A Test of Love

20160311_102304-1-1Picture: A beautiful desert bloom: today is, and tomorrow is gone. 

Two days ago God put me through a most interesting test, for what purpose only He knows.

I was residing in Him when He lifted me up and put me into a very specific state of mind. In this state He asked me, “If you have no afterlife when you die, will you still live the life you do?”

My mind went to the very powerful and intimate experiences God has given me in knowing my past lives, my life beyond this body, my eternal Self. For the purposes of this test God put all those experiences at a great distance, a veil dropped down in my consciousness that made these profound awarenesses null and void.

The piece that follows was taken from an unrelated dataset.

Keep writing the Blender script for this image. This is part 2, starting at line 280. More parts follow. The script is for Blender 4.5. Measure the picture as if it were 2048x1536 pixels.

I knew this is what He wanted, so I accepted this limitation.

So I asked God, “My experience of You in this life remains the same, You are as immediate, intimate, intelligent, loving and blissful as You ever have been, only there is no afterlife for me?” “Yes.” “And You are eternal, You will carry the memory of me, but I will cease to exist other than that memory?” “Yes.”

I was made to see death as a final curtain in which all individual awareness ceased; I no longer existed. Then I thought of living my life now, with this immediate awareness of God within me, the very source of my Being; an intimate intelligence weaving itself effortlessly through my thoughts; the loving Presence as my constant Beloved; the peace and bliss He gives me, all of that remains the same. Only, in the end, it is the end, for me nothing more. Would I regret or change my mode of living; being, having God as my all and all?

The thought that came to me is that I would be a fool not to have God with me, right up until my last breath. I went with the thought experiment that felt real in the moment, and that God was obviously orchestrating. I reflected on the paradox that I would remain in God’s consciousness, that He is eternal, therefore I am eternal, however, although He remembered me, my “I” awareness was gone. I accepted this condition. And given this condition, I would in no way live my life differently, I would never wish that He was not part and parcel of my existence, moment to moment until that final end. Of this I was absolutely certain. And with this answer I felt an indescribable freedom come over me.

After some little time, the same paradoxical thought came back to me, “If I exist in God’s awareness eternally, then I am eternal, even if I cease to exist,” and in that thought God removed the veil He had placed in my mind and He laughed, like a child playing a game. It was obvious that in Him I am eternal, we all are; we could be nothing else.

I remember reading about an early Jewish sect, the Sadducees, who believed in God, lived according to His law, but they did not believe in an afterlife because it was never mentioned in the Torah. Their virtue of living according to God’s law was that their adherence to that life, the goodness of it was passed down for ten generations; they lived according to the law for their children and their children’s children. It had struck me as strange that these people believed in God but had no thought of an afterlife.

But God’s test for me was even different from that, for He gave me no thought that in living the life I do I would have any good effect down the line for anyone else; there was nothing at the end, just the finality of nothingness. And my love for Him was absolutely the same. I would, and do, want nothing else but Him. He is the best of life in everything I see, touch, taste, smell, hear, think and do; He is the cream of existence in everything that is. It is truly sufficient to have Him here, and now. And with that thought in my mind He laughs at the game He has played; an eternal joy rolls and rolls throughout all creation!